SEOUL: While the UN Security Council prepares to discuss its limited options in response to Friday’s failed rocket launch, the repercussions inside North Korea should prove far more illuminating.

Having given several weeks’ notice of the conspicuous tribute to its founder — and, according to the US, a cover for a ballistic missile test — North Korea is expected to act with similar bombast to repair any damage to the prestige of its new leader, Kim Jong-un.

Despite having already overseen a doomed long-range launch in 2009, North Korea ploughed an estimated US$850m into a mission heralded as marking the centenary of Kim Il-Sung’s birth this weekend.

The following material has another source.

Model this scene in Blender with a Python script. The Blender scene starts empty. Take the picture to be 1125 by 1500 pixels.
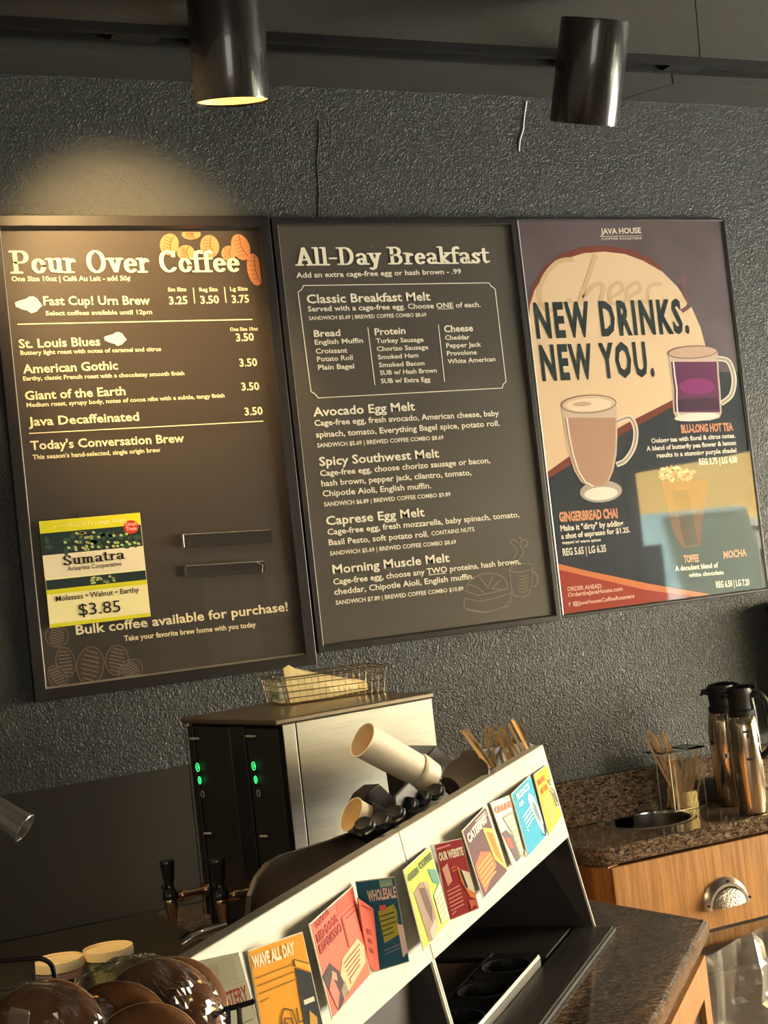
import bpy, bmesh, math, random
from mathutils import Vector, Matrix
random.seed(7)
V = Vector
sc = bpy.context.scene
COL = sc.collection
# ------------------------------------------------------------------ camera
# The layout is written in units of 0.8 m around the lens; W2 turns it into metres.
K = 1.25
EYE = V((0.0, -2.8, 1.5))
def W2(p): return V((p[0]*K, p[1]*K, (p[2]-1.5)*K + 1.647))
AZ, PI_, RO = math.radians(64.8165), math.radians(2.4277), math.radians(-6.354)
FW = V((math.cos(AZ)*math.cos(PI_), math.sin(AZ)*math.cos(PI_), math.sin(PI_)))
_R = V((math.sin(AZ), -math.cos(AZ), 0)); _U = _R.cross(FW)
RT = _R*math.cos(RO) + _U*math.sin(RO)
UP = -_R*math.sin(RO) + _U*math.cos(RO)
FPX = 2166.0
cam = bpy.data.cameras.new('camera'); cam.sensor_fit = 'VERTICAL'; cam.sensor_height = 36.0
cam.lens = FPX/1500*36; cam.clip_start = 0.05
camo = bpy.data.objects.new('camera', cam); COL.objects.link(camo); sc.camera = camo
M = Matrix((RT, UP, -FW)).transposed().to_4x4(); M.translation = W2(EYE); camo.matrix_world = M
# ------------------------------------------------------------------ world, daylight, exposure
sc.view_settings.view_transform = 'Standard'; sc.view_settings.look = 'None'
sc.view_settings.exposure = 0.0; sc.view_settings.gamma = 1.0; sc.view_settings.use_curve_mapping = False
world = bpy.data.worlds.new('sky'); sc.world = world; world.use_nodes = True
wn = world.node_tree.nodes['Background']; wn.inputs[0].default_value = (0.75, 0.86, 1.0, 1); wn.inputs[1].default_value = 3.0
sc.cycles.transparent_max_bounces = 24
def area(name, loc, target, sx, sy, power, color, spread=180):
    l = bpy.data.lights.new(name, 'AREA'); l.shape = 'RECTANGLE'; l.size = sx*K; l.size_y = sy*K
    l.energy = power; l.color = color; l.spread = math.radians(spread)
    o = bpy.data.objects.new(name, l); COL.objects.link(o); o.location = W2(loc)
    o.rotation_euler = (W2(target)-W2(loc)).to_track_quat('-Z', 'Y').to_euler(); return o
def spot(name, loc, target, power, color, ang, blend, rad=.03):
    l = bpy.data.lights.new(name, 'SPOT'); l.energy = power; l.color = color
    l.spot_size = math.radians(ang); l.spot_blend = blend; l.shadow_soft_size = rad*K
    o = bpy.data.objects.new(name, l); COL.objects.link(o); o.location = W2(loc)
    o.rotation_euler = (W2(target)-W2(loc)).to_track_quat('-Z', 'Y').to_euler(); return o
sun = bpy.data.lights.new('sun', 'SUN'); sun.energy = 125.0; sun.angle = math.radians(0.6); sun.color = (1, .93, .8)
suno = bpy.data.objects.new('sun', sun); COL.objects.link(suno); suno.location = (0, 0, 12)
suno.rotation_euler = V((.62, .25, -.74)).to_track_quat('-Z', 'Y').to_euler()
# daylight through the big side window (sky light from over the street)
area('window_daylight', (4.95, -1.25, 1.25), (1.2, -1.05, 1.40), 2.1, 1.35, 455, (1.0, .93, .80))
# added soft fill behind the photographer, to the left; no window there
area('front_left_fill', (-1.1, -6.3, 1.55), (1.1, 0, 1.45), 2.4, 1.7, 105, (1.0, .92, .78))
# track lamp just left of the frame, washing the coffee board
spot('track_lamp_light', (.72, -.60, 2.53), (.83, 0, 2.10), 170, (1.0, .64, .27), 52, .85)
spot('track_lamp_light', (-.15, -1.0, 2.49), (.62, -.75, 1.10), 115, (1.0, .70, .36), 58, .8)
# ------------------------------------------------------------------ pixel helpers (rays from the lens onto real planes)
def ray(x, y): return FW + RT*((x-562.5)/FPX) - UP*((y-750)/FPX)
def hit(x, y, p0, n):
    d = ray(x, y); n = V(n); return EYE + d*((V(p0)-EYE).dot(n)/d.dot(n))
def wl(y0): return lambda x, y: hit(x, y, (0, y0, 0), (0, 1, 0))
def hz(z0): return lambda x, y: hit(x, y, (0, 0, z0), (0, 0, 1))
q2 = math.sqrt(.5)
def ST(s, t, z): return V(((s+t)*q2, (s-t)*q2, z))
def tp(t0): return lambda x, y: hit(x, y, ST(0, t0, 0), ST(0, 1, 0))
def dd(x, y, d): return EYE + ray(x, y)*d
# ------------------------------------------------------------------ materials
def nt(name):
    m = bpy.data.materials.new(name); m.use_nodes = True
    return m, m.node_tree.nodes, m.node_tree.links, m.node_tree.nodes['Principled BSDF']
def mat(name, col, rough=.5, metal=0, spec=None, coat=0, bump=0, bscale=60, var=0, vscale=8, emit=0, stretch=None, trans=0, dist=0, col2=None):
    m, N, L, b = nt(name)
    c4 = (*col, 1); b.inputs['Base Color'].default_value = c4; b.inputs['Roughness'].default_value = rough
    b.inputs['Metallic'].default_value = metal; b.inputs['Coat Weight'].default_value = coat; b.inputs['Coat Roughness'].default_value = .05
    if spec is not None: b.inputs['Specular IOR Level'].default_value = spec
    if trans: b.inputs['Transmission Weight'].default_value = trans
    if emit: b.inputs['Emission Color'].default_value = c4; b.inputs['Emission Strength'].default_value = emit
    if bump or var:
        tc = N.new('ShaderNodeTexCoord'); mp = N.new('ShaderNodeMapping'); L.new(tc.outputs['Object'], mp.inputs[0])
        if stretch: mp.inputs['Scale'].default_value = stretch
    if var:
        n = N.new('ShaderNodeTexNoise'); n.inputs['Scale'].default_value = vscale; n.inputs['Detail'].default_value = 5
        L.new(mp.outputs[0], n.inputs['Vector'])
        r = N.new('ShaderNodeValToRGB'); r.color_ramp.elements[0].position = .3; r.color_ramp.elements[1].position = .7
        a = col2 or tuple(max(0, c*(1-var)) for c in col)
        r.color_ramp.elements[0].color = (*a, 1); r.color_ramp.elements[1].color = (*[min(1, c*(1+(0 if col2 else var))) for c in col], 1)
        L.new(n.outputs[0], r.inputs[0]); L.new(r.outputs[0], b.inputs['Base Color'])
    if bump:
        n = N.new('ShaderNodeTexNoise'); n.inputs['Scale'].default_value = bscale; n.inputs['Detail'].default_value = 3
        n.inputs['Distortion'].default_value = dist; L.new(mp.outputs[0], n.inputs['Vector'])
        bp = N.new('ShaderNodeBump'); bp.inputs['Strength'].default_value = bump; bp.inputs['Distance'].default_value = .01
        L.new(n.outputs[0], bp.inputs['Height']); L.new(bp.outputs[0], b.inputs['Normal'])
    return m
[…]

The launch was also the first real challenge of Jong-un’s fledgling leadership, and ended in very public ignominy on the day he was appointed first chairman of the powerful national defence commission.

Speculation is mounting that the North will attempt to claw back some of its credibility with a third nuclear test. Recent satellite images from the site used for previous nuclear tests in 2006 and 2009 suggested plans for another underground explosion were already in place before the Unha-3 rocket broke apart and splashed into the Yellow Sea on Friday morning.

“One possibility is that North Korea will prepare for another missile launch; another is a nuclear test,” said Shin Jong-dae, a professor at the University of North Korean Studies in Seoul.

“Both are related to the military, so offer the regime the best means of recovering from their embarrassment. There is also the possibility that they will do something provocative in the Yellow Sea. Whatever happens, it will involve the military.”While missile and nuclear tests are default settings whenever the regime craves the world’s attention, some analysts were surprised it publicly acknowledged the rocket failed to enter orbit — the first time it has conceded failure since the disastrous currency revaluation in late 2009.

“It could be indication of subtle change in the North Korean leadership in how they handle these things, something that may be different from the past,” Baek Seung-joo of the Korea Institute of Defense Analyses told Reuters.

“It would have been unthinkable for them to admit this kind of failure in the past, something that could be seen as an international humiliation. The decision to have come out with the admission had to come from Kim Jong-un.”

That mea culpa could be accompanied by repercussions for those deemed responsible for the botched launch: the party official blamed for the currency revaluation, Pak Nam-gi, was reportedly executed.

“We can assume that some kind of action will be taken against the people most closely involved in the failed rocket launch as a way of weakening the sense of embarrassment,” Prof Shin said.

He does not believe, however, that this debacle alone will be enough to destabilise Kim Jong-un. “I don’t think it will have a negative impact on him — that much is clear from the decision to allow state TV to announce that the launch had failed.”

Officials in South Korea agree the North is likely to stage some form of military provocation. “The possibility of an additional long-range rocket launch or a nuclear test, as well as a military provocation to strengthen internal solidarity is very high,” a defence ministry official told a parliamentary hearing in Seoul on Friday.

Kim Yun-tae, secretary general of the network for North Korean democracy and human rights in Seoul, said he expected the gesture to eclipse a rocket launch in terms of impact. “The North Koreans did a deal on food aid in February, then launched a rocket, so it will be very difficult for them to engage now the world can see they have broken their word.

“The North Korean leadership needs to save face. The only option it has now is to do something militarily, since the military is by far the most organised part of North Korean society. It will involve something more spectacular than a rocket launch. It could mean bombing somewhere, as they did with Yeonpyeong island in 2010, or perhaps stepping up military manouevres near the demilitarised zone [the fortified border separating North and South Korea].

“I can’t say exactly what it will be, but it will be a grand gesture designed to capture the world’s attention.”

In the meantime, hundreds of thousands are preparing to celebrate the centenary of Kim Il-Sung’s birth in Pyongyang on Sunday.

The Great Leader’s son, Kim Jong-il, who died last December, was to use the occasion to declare North Korea a “strong and prosperous nation”. It will now be left to the third generation of the Kim dynasty to spread the good news, as delusional as grinding poverty and malnutrition, not to mention the rocket fisaco, would make that sound.